Referindo-se ao conceito usado pelo Governo, José Drummond afirma que “a confusão começa no próprio nome”. E pergunta: “Como fazer uma indústria de uma coisa [cultura] na qual os fazedores são poucos e foram alheados do processo. É difícil fazer uma indústria de uma coisa que não se tem.”

Aliás, o artista critica a adoção de tal conceito, no que se refere à área da cultura, além de admitir que o modelo parece não estar a funcionar em Macau. “Os Estados Unidos e outros países desenvolvidos do ocidente em parte abandonaram esse processo porque se provou que os únicos que beneficiam são as grandes instituições.

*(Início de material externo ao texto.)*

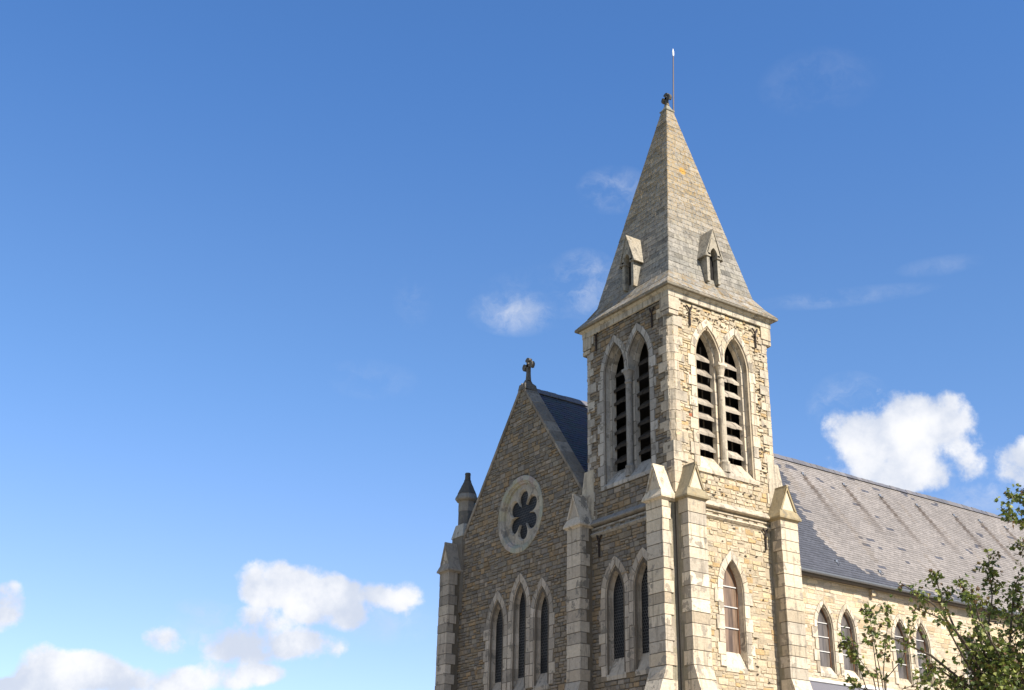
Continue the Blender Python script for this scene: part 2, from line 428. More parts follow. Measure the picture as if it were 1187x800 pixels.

Os pequenos não conseguem competir”, diz, esclarecendo que “o foco de apoio tem que ser no criador e não na indústria ou na capacidade de produção”.

Atualmente, o artista continua a ver em Macau um setor cultural “profundamente umbilical e extremamente tradicional”, com uma pequena percentagem de pessoas do território realmente interessadas nele. “É também sabido que a cultura só existe se tiver asas para voar. Tem que ser mais experimental. Tem que haver condições para os criadores poderem competir com o exterior”, afirma.

Assim, ao adotar-se o conceito de indústrias culturais e criativas, o artista afirma que se põe em destaque um “problema” maior. “Os artistas/criadores para sobreviver veem-se obrigados a ser comerciais. E assim se mata a cultura”, diz. 

Aliás, o artista afirma que “a cultura em Macau tem um espaço e uma identidade que não tem qualquer relação com o seu hipotético comércio fácil em produto industrial”. E defende que se deveria apostar nesse “caráter único”, assegurando a criação de estruturas que, “numa lógica contemporânea”, consigam produzir e mostrar mais trabalhos.